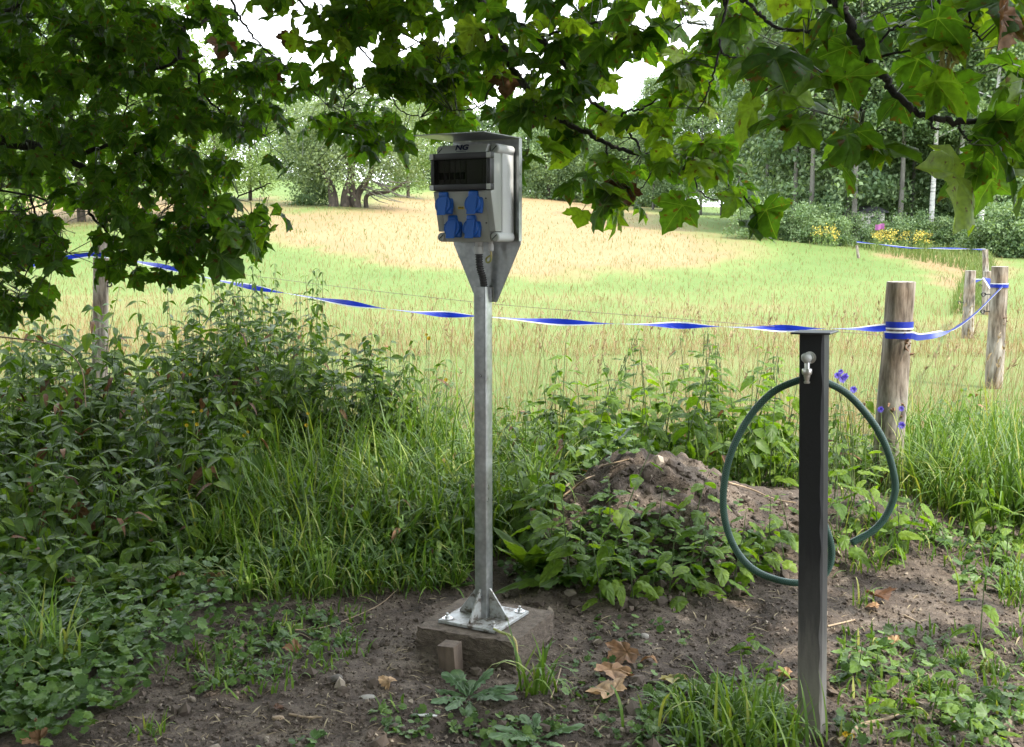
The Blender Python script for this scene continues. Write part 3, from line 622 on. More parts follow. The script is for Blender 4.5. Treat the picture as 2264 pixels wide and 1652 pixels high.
# cable glands, ribbed conduit into the tube, earth wire
gx_ = .006
V, F = lathe([(.013, zz(1.505)), (.0175, zz(1.508)), (.0175, zz(1.533)), (.014, zz(1.536)), (.014, zz(Z0) + .001)], 12); g1 = one('cable_gland', V, F, MAT['abs'], pw); g1.location = (gx_, -.038, 0)
V, F = lathe([(.007, zz(1.516)), (.0105, zz(1.519)), (.0105, zz(1.540)), (.0085, zz(1.542)), (.0085, zz(Z0) + .001)], 12); g2 = one('cable_gland', V, F, MAT['abs'], pw); g2.location = (.052, -.030, 0)
path = crom([(gx_, -.038, zz(1.515)), (gx_ + .002, -.036, zz(1.46)), (gx_ + .006, -.018, zz(1.41)), (gx_ + .002, -.004, zz(1.36)), (0, 0, zz(1.30))], 24)
V, F = tube(path, .0112 + .0030 * (np.arange(len(path)) % 4 < 2), 14); one('corrugated_conduit', V, F, MAT['rubber'], pw)
path = crom([(.052, -.030, zz(1.519)), (.055, -.032, zz(1.495)), (.050, -.034, zz(1.478)), (.036, -.032, zz(1.476)), (.026, -.018, zz(1.49)), (.022, .020, zz(1.50))], 6)
V, F = tube(path, .0036, 8); one('earth_wire', V, F, MAT['wire'], pw, True)
path = crom([(.112, -.118, .016), (.150, -.130, .014), (.190, -.136, .012), (.216, -.142, -.004), (.226, -.148, -.05), (.231, -.152, -.11), (.233, -.154, -.19)], 6)
V, F = tube(path, .0052, 10); one('earth_cable', V, F, MAT['wire'], pw, True)

# concrete slab and timber offcut
sb = bm_box((-.205, -.19, -.16), (.205, .19, .0), 0)
bmesh.ops.subdivide_edges(sb, edges=sb.edges[:], cuts=14, use_grid_fill=True)
r_ = np.random.default_rng(5)
for v in sb.verts:
    e = (abs(abs(v.co.x) - .205) < 1e-4) + (abs(abs(v.co.y) - .19) < 1e-4) + (abs(v.co.z) < 1e-4)
    k = .0010 if e < 2 else .0028
    v.co += Vector(r_.normal(0, k, 3))
    if e >= 2: v.co.x *= .992; v.co.y *= .992
    if abs(v.co.z) < .008: v.co.z = min(v.co.z, 0.001)
slab = bmo('concrete_slab', sb, MAT['concrete'], None); slab.location = (PX + .010, PY + .005, ZB - .001); slab.rotation_euler = (0, 0, -math.radians(25))
tag(slab, 'square weathered concrete slab under the steel base plate', 'concrete slab', kind='thing')
q = G(1012, 1482); wb = bm_box((-.034, -.030, -.06), (.034, .030, .098), .002, 1)
for v in wb.verts: v.co += Vector(r_.normal(0, .0012, 3))
wbo = bmo('timber_block', wb, MAT['wood_block']); wbo.location = (q[0] - .025, q[1] + .01, q[2]); wbo.rotation_euler = (math.radians(2), math.radians(-2), -math.radians(27))
tag(wbo, 'small square brown timber stub standing against the front of the concrete slab', 'timber stub')

# ------------------------------------------------------------------ the black water post, its tap and the hose
q = G(1795, 1622); WX, WY, WZ = q
LEAN = math.radians(-1.55)
wp = empty('water_post', (WX, WY, WZ)); wp.rotation_euler = (0, LEAN, -math.radians(29))
tag(wp, 'black square water post with a flat cap and a steel tap', 'water post')
hw = .0365; TOP = 1.262
nz = 120; zs_ = np.linspace(-.25, TOP, nz); r_ = np.random.default_rng(9)
rings = []
for z in zs_:
    wob = .0045 * (vnoise(np.array([z * 18.0]), np.array([0.3]), 4)[0]) ; wob2 = .003 * vnoise(np.array([z * 15.0]), np.array([3.3]), 4)[0]
    c = .0022
    ring = [(hw, -hw + c + wob * 2.2), (hw, hw - c), (hw - c, hw), (-hw + c, hw), (-hw, hw - c), (-hw, -hw + c + wob2), (-hw + c + wob2, -hw), (hw - c - wob * 1.6, -hw)]
    rings.append([(x, y, z) for x, y in ring])
V = np.array(rings).reshape(-1, 3); k = 8
i, j = np.meshgrid(np.arange(nz - 1), np.arange(k), indexing='ij'); F = np.stack([i * k + j, i * k + (j + 1) % k, (i + 1) * k + (j + 1) % k, (i + 1) * k + j], -1).reshape(-1, 4)
aa = Acc(); aa.add(V, [F, np.array([[(nz - 1) * k + 0, (nz - 1) * k + 1, (nz - 1) * k + 2, (nz - 1) * k + 3], [(nz - 1) * k + 0, (nz - 1) * k + 3, (nz - 1) * k + 4, (nz - 1) * k + 7], [(nz - 1) * k + 4, (nz - 1) * k + 5, (nz - 1) * k + 6, (nz - 1) * k + 7]])])
link('post_body', aa.mesh('post_body', MAT['post_black']), wp)
bmo('post_cap', bm_box((-.058, -.056, TOP + .0004), (.060, .056, TOP + .0065), .002, 2), MAT['dark'], wp)
zt = TOP - .070
tap = empty('tap', (-.006, -hw, zt)); tap.parent = wp; tap.scale = (.76,) * 3
M = Matrix.Translation((.003, -.0002, 0)) @ Matrix.Rotation(math.pi / 2, 4, 'X')
V, F = lathe([(.023, 0), (.0245, .002), (.0235, .0045), (.012, .006)], 36, M); one('rosette', V, F, MAT['chrome'], tap, True)
M = Matrix.Translation((.002, -.005, 0)) @ Matrix.Rotation(math.pi / 2, 4, 'X')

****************

Every line of text is to be repeated exactly; pictures are left out.

The Blender Python script for this scene continues. Write part 3, from line 622 on. More parts follow. The script is for Blender 4.5. Treat the picture as 2264 pixels wide and 1652 pixels high.
# cable glands, ribbed conduit into the tube, earth wire
gx_ = .006
V, F = lathe([(.013, zz(1.505)), (.0175, zz(1.508)), (.0175, zz(1.533)), (.014, zz(1.536)), (.014, zz(Z0) + .001)], 12); g1 = one('cable_gland', V, F, MAT['abs'], pw); g1.location = (gx_, -.038, 0)
V, F = lathe([(.007, zz(1.516)), (.0105, zz(1.519)), (.0105, zz(1.540)), (.0085, zz(1.542)), (.0085, zz(Z0) + .001)], 12); g2 = one('cable_gland', V, F, MAT['abs'], pw); g2.location = (.052, -.030, 0)
path = crom([(gx_, -.038, zz(1.515)), (gx_ + .002, -.036, zz(1.46)), (gx_ + .006, -.018, zz(1.41)), (gx_ + .002, -.004, zz(1.36)), (0, 0, zz(1.30))], 24)
V, F = tube(path, .0112 + .0030 * (np.arange(len(path)) % 4 < 2), 14); one('corrugated_conduit', V, F, MAT['rubber'], pw)
path = crom([(.052, -.030, zz(1.519)), (.055, -.032, zz(1.495)), (.050, -.034, zz(1.478)), (.036, -.032, zz(1.476)), (.026, -.018, zz(1.49)), (.022, .020, zz(1.50))], 6)
V, F = tube(path, .0036, 8); one('earth_wire', V, F, MAT['wire'], pw, True)
path = crom([(.112, -.118, .016), (.150, -.130, .014), (.190, -.136, .012), (.216, -.142, -.004), (.226, -.148, -.05), (.231, -.152, -.11), (.233, -.154, -.19)], 6)
V, F = tube(path, .0052, 10); one('earth_cable', V, F, MAT['wire'], pw, True)

# concrete slab and timber offcut
sb = bm_box((-.205, -.19, -.16), (.205, .19, .0), 0)
bmesh.ops.subdivide_edges(sb, edges=sb.edges[:], cuts=14, use_grid_fill=True)
r_ = np.random.default_rng(5)
for v in sb.verts:
    e = (abs(abs(v.co.x) - .205) < 1e-4) + (abs(abs(v.co.y) - .19) < 1e-4) + (abs(v.co.z) < 1e-4)
    k = .0010 if e < 2 else .0028
    v.co += Vector(r_.normal(0, k, 3))
    if e >= 2: v.co.x *= .992; v.co.y *= .992
    if abs(v.co.z) < .008: v.co.z = min(v.co.z, 0.001)
slab = bmo('concrete_slab', sb, MAT['concrete'], None); slab.location = (PX + .010, PY + .005, ZB - .001); slab.rotation_euler = (0, 0, -math.radians(25))
tag(slab, 'square weathered concrete slab under the steel base plate', 'concrete slab', kind='thing')
q = G(1012, 1482); wb = bm_box((-.034, -.030, -.06), (.034, .030, .098), .002, 1)
for v in wb.verts: v.co += Vector(r_.normal(0, .0012, 3))
wbo = bmo('timber_block', wb, MAT['wood_block']); wbo.location = (q[0] - .025, q[1] + .01, q[2]); wbo.rotation_euler = (math.radians(2), math.radians(-2), -math.radians(27))
tag(wbo, 'small square brown timber stub standing against the front of the concrete slab', 'timber stub')

# ------------------------------------------------------------------ the black water post, its tap and the hose
q = G(1795, 1622); WX, WY, WZ = q
LEAN = math.radians(-1.55)
wp = empty('water_post', (WX, WY, WZ)); wp.rotation_euler = (0, LEAN, -math.radians(29))
tag(wp, 'black square water post with a flat cap and a steel tap', 'water post')
hw = .0365; TOP = 1.262
nz = 120; zs_ = np.linspace(-.25, TOP, nz); r_ = np.random.default_rng(9)
rings = []
for z in zs_:
    wob = .0045 * (vnoise(np.array([z * 18.0]), np.array([0.3]), 4)[0]) ; wob2 = .003 * vnoise(np.array([z * 15.0]), np.array([3.3]), 4)[0]
    c = .0022
    ring = [(hw, -hw + c + wob * 2.2), (hw, hw - c), (hw - c, hw), (-hw + c, hw), (-hw, hw - c), (-hw, -hw + c + wob2), (-hw + c + wob2, -hw), (hw - c - wob * 1.6, -hw)]
    rings.append([(x, y, z) for x, y in ring])
V = np.array(rings).reshape(-1, 3); k = 8
i, j = np.meshgrid(np.arange(nz - 1), np.arange(k), indexing='ij'); F = np.stack([i * k + j, i * k + (j + 1) % k, (i + 1) * k + (j + 1) % k, (i + 1) * k + j], -1).reshape(-1, 4)
aa = Acc(); aa.add(V, [F, np.array([[(nz - 1) * k + 0, (nz - 1) * k + 1, (nz - 1) * k + 2, (nz - 1) * k + 3], [(nz - 1) * k + 0, (nz - 1) * k + 3, (nz - 1) * k + 4, (nz - 1) * k + 7], [(nz - 1) * k + 4, (nz - 1) * k + 5, (nz - 1) * k + 6, (nz - 1) * k + 7]])])
link('post_body', aa.mesh('post_body', MAT['post_black']), wp)
bmo('post_cap', bm_box((-.058, -.056, TOP + .0004), (.060, .056, TOP + .0065), .002, 2), MAT['dark'], wp)
zt = TOP - .070
tap = empty('tap', (-.006, -hw, zt)); tap.parent = wp; tap.scale = (.76,) * 3
M = Matrix.Translation((.003, -.0002, 0)) @ Matrix.Rotation(math.pi / 2, 4, 'X')
V, F = lathe([(.023, 0), (.0245, .002), (.0235, .0045), (.012, .006)], 36, M); one('rosette', V, F, MAT['chrome'], tap, True)
M = Matrix.Translation((.002, -.005, 0)) @ Matrix.Rotation(math.pi / 2, 4, 'X')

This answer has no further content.